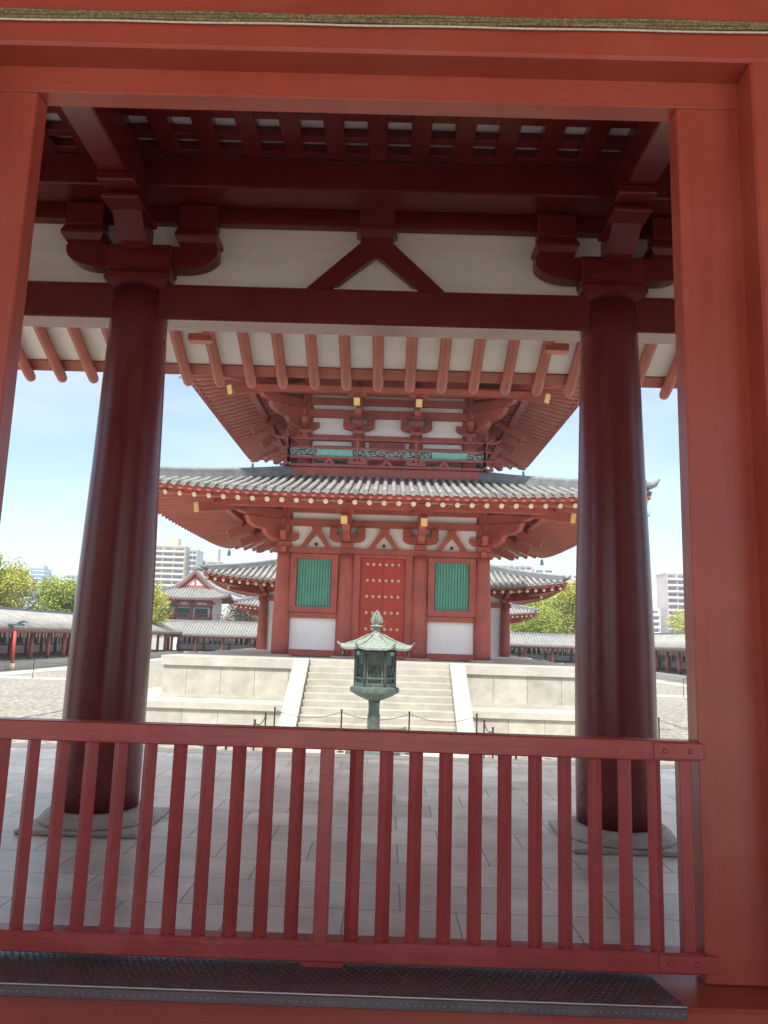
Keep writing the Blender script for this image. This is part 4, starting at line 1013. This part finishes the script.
# ------------------------------------------------------------------ chain barriers
def chain_line(pts, h, desc, group, sag=.16, stretch=.0):
    """iron posts joined by hanging chains: every post and every chain a thing of its own"""
    for i, (x, y_) in enumerate(pts):
        o = MB().lathe([(.09, .012), (.085, .03), (.02, .045), (.018, .1), (.018, h-.03), (.028, h-.025), (.028, h-.005), (.012, h)], x, y_, 12).build('chain_post', IRON)
        tag(rebase(o, (x, y_, 0)), desc('post', i), 'post', group+' posts')
    for i in range(len(pts)-1):
        a = Vector((*pts[i], h-.06)); b_ = Vector((*pts[i+1], h-.06)); L = (b_-a).length; n = max(6, int(L/.055)); mb = MB(); prev = None
        sg = sag*(L/1.6)
        for j in range(n+1):
            u = j/n; q = a.lerp(b_, u)-Vector((0, 0, 4*sg*u*(1-u)))
            if prev is not None:
                m_ = (prev+q)/2; d = (q-prev); s_ = d.normalized(); side = Vector((0, 0, 1)).cross(s_).normalized() if j % 2 else Vector((0, 0, 1))
                w = .011; pts_ = [prev-s_*.004, prev+s_*.012+side*w, q-s_*.012+side*w, q+s_*.004, q-s_*.012-side*w, prev+s_*.012-side*w, prev-s_*.004]
                mb.tube(pts_, .0042, 4, False)
            prev = q
        o = mb.build('chain', IRON); tag(rebase(o, ((a+b_)/2)), desc('chain', i), 'chain', group+' chains')
fx = [-2.42, -.83, .78, 2.38]
nm = ['leftmost', 'second from left', 'third from left', 'rightmost']
chain_line([(x, 18.8) for x in fx], 1.0, lambda k, i: ('%s of the four iron posts across the foot of the stairs' % nm[i]) if k == 'post' else ('%s sagging chain across the foot of the stairs' % ['left', 'middle', 'right'][i]), 'stair foot barrier')
od = ['farthest', 'second farthest', 'third farthest', 'nearest']
for sg, side in ((-1, 'left'), (1, 'right')):
    X0 = fx[0] if sg < 0 else fx[3]
    chain_line([(X0, 17.4), (X0, 16.0), (X0, 14.6), (X0, 13.2)], 1.0, lambda k, i: ('%s iron post in the walkway chain row on the lantern\'s %s' % (od[i], side)) if k == 'post' else ('%s chain of the walkway row on the lantern\'s %s' % (['farthest', 'middle', 'nearest'][i], side)), side+' walkway barrier', .13)
    chain_line([(sg*6.86, 19.3), (sg*10.6, 15.6), (sg*14.0, 12.0)], 1.0, lambda k, i: ('%s iron post of the slanting chain line %s of the podium' % (['farthest', 'middle', 'nearest'][i], side)) if k == 'post' else ('%s slack black chain slanting out %s of the podium' % (['farther', 'nearer'][i], side)), side+' slanting barrier', .10)
    yy = 42.2 if sg < 0 else 43.8
    n = ['nearest the cloister', 'second from the cloister', 'third from the cloister', 'fourth from the cloister', 'farthest from the cloister']
    chain_line([(sg*(22.9-i*2.05), yy) for i in range(5)], 1.0, lambda k, i: ('thin iron %s on the far gravel, %s side, %s' % (k, side, n[i])), 'far %s gravel barrier' % side, .12)

# bright red post and notice board out on the courtyard edges
rp = thing('red_post', 'bright red slender post with a bronze rain hopper before the left cloister', 'post', (-23.0, 48.5, 0))
MB().lathe([(.10, .45), (.10, 2.5)], -23.0, 48.5, 14).build('shaft', mat('bright_red_paint', (.48, .06, .04), .5, .1, 2), rp)
MB().lathe([(.15, .02), (.15, .44)], -23.0, 48.5, 14).build('foot', GOLDP, rp)
MB().box(-23.4, -22.6, 48.2, 48.8, 2.75, 2.87, .01).tube([(-22.9, 48.5, 2.87), (-22.5, 48.4, 3.05), (-22.2, 48.4, 2.95)], [.1, .08, .03], 6).build('rain_hopper', BRONZE, rp)
sb = thing('notice_board', 'small white notice board standing on the far gravel at right', 'sign', (17.35, 43.3, 0))
MB().box(17.15, 17.55, 43.28, 43.32, .28, .82, .005).build('panel', WHITE, sb)
MB().tube([(17.22, 43.34, 0), (17.22, 43.34, .8)], .02, 6).tube([(17.48, 43.34, 0), (17.48, 43.34, .8)], .02, 6).build('stand', IRON, sb)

### Objective
Leave the pictures out and copy the rest of the data exactly.

### The response
Keep writing the Blender script for this image. This is part 4, starting at line 1013. This part finishes the script.
# ------------------------------------------------------------------ chain barriers
def chain_line(pts, h, desc, group, sag=.16, stretch=.0):
    """iron posts joined by hanging chains: every post and every chain a thing of its own"""
    for i, (x, y_) in enumerate(pts):
        o = MB().lathe([(.09, .012), (.085, .03), (.02, .045), (.018, .1), (.018, h-.03), (.028, h-.025), (.028, h-.005), (.012, h)], x, y_, 12).build('chain_post', IRON)
        tag(rebase(o, (x, y_, 0)), desc('post', i), 'post', group+' posts')
    for i in range(len(pts)-1):
        a = Vector((*pts[i], h-.06)); b_ = Vector((*pts[i+1], h-.06)); L = (b_-a).length; n = max(6, int(L/.055)); mb = MB(); prev = None
        sg = sag*(L/1.6)
        for j in range(n+1):
            u = j/n; q = a.lerp(b_, u)-Vector((0, 0, 4*sg*u*(1-u)))
            if prev is not None:
                m_ = (prev+q)/2; d = (q-prev); s_ = d.normalized(); side = Vector((0, 0, 1)).cross(s_).normalized() if j % 2 else Vector((0, 0, 1))
                w = .011; pts_ = [prev-s_*.004, prev+s_*.012+side*w, q-s_*.012+side*w, q+s_*.004, q-s_*.012-side*w, prev+s_*.012-side*w, prev-s_*.004]
                mb.tube(pts_, .0042, 4, False)
            prev = q
        o = mb.build('chain', IRON); tag(rebase(o, ((a+b_)/2)), desc('chain', i), 'chain', group+' chains')
fx = [-2.42, -.83, .78, 2.38]
nm = ['leftmost', 'second from left', 'third from left', 'rightmost']
chain_line([(x, 18.8) for x in fx], 1.0, lambda k, i: ('%s of the four iron posts across the foot of the stairs' % nm[i]) if k == 'post' else ('%s sagging chain across the foot of the stairs' % ['left', 'middle', 'right'][i]), 'stair foot barrier')
od = ['farthest', 'second farthest', 'third farthest', 'nearest']
for sg, side in ((-1, 'left'), (1, 'right')):
    X0 = fx[0] if sg < 0 else fx[3]
    chain_line([(X0, 17.4), (X0, 16.0), (X0, 14.6), (X0, 13.2)], 1.0, lambda k, i: ('%s iron post in the walkway chain row on the lantern\'s %s' % (od[i], side)) if k == 'post' else ('%s chain of the walkway row on the lantern\'s %s' % (['farthest', 'middle', 'nearest'][i], side)), side+' walkway barrier', .13)
    chain_line([(sg*6.86, 19.3), (sg*10.6, 15.6), (sg*14.0, 12.0)], 1.0, lambda k, i: ('%s iron post of the slanting chain line %s of the podium' % (['farthest', 'middle', 'nearest'][i], side)) if k == 'post' else ('%s slack black chain slanting out %s of the podium' % (['farther', 'nearer'][i], side)), side+' slanting barrier', .10)
    yy = 42.2 if sg < 0 else 43.8
    n = ['nearest the cloister', 'second from the cloister', 'third from the cloister', 'fourth from the cloister', 'farthest from the cloister']
    chain_line([(sg*(22.9-i*2.05), yy) for i in range(5)], 1.0, lambda k, i: ('thin iron %s on the far gravel, %s side, %s' % (k, side, n[i])), 'far %s gravel barrier' % side, .12)

# bright red post and notice board out on the courtyard edges
rp = thing('red_post', 'bright red slender post with a bronze rain hopper before the left cloister', 'post', (-23.0, 48.5, 0))
MB().lathe([(.10, .45), (.10, 2.5)], -23.0, 48.5, 14).build('shaft', mat('bright_red_paint', (.48, .06, .04), .5, .1, 2), rp)
MB().lathe([(.15, .02), (.15, .44)], -23.0, 48.5, 14).build('foot', GOLDP, rp)
MB().box(-23.4, -22.6, 48.2, 48.8, 2.75, 2.87, .01).tube([(-22.9, 48.5, 2.87), (-22.5, 48.4, 3.05), (-22.2, 48.4, 2.95)], [.1, .08, .03], 6).build('rain_hopper', BRONZE, rp)
sb = thing('notice_board', 'small white notice board standing on the far gravel at right', 'sign', (17.35, 43.3, 0))
MB().box(17.15, 17.55, 43.28, 43.32, .28, .82, .005).build('panel', WHITE, sb)
MB().tube([(17.22, 43.34, 0), (17.22, 43.34, .8)], .02, 6).tube([(17.48, 43.34, 0), (17.48, 43.34, .8)], .02, 6).build('stand', IRON, sb)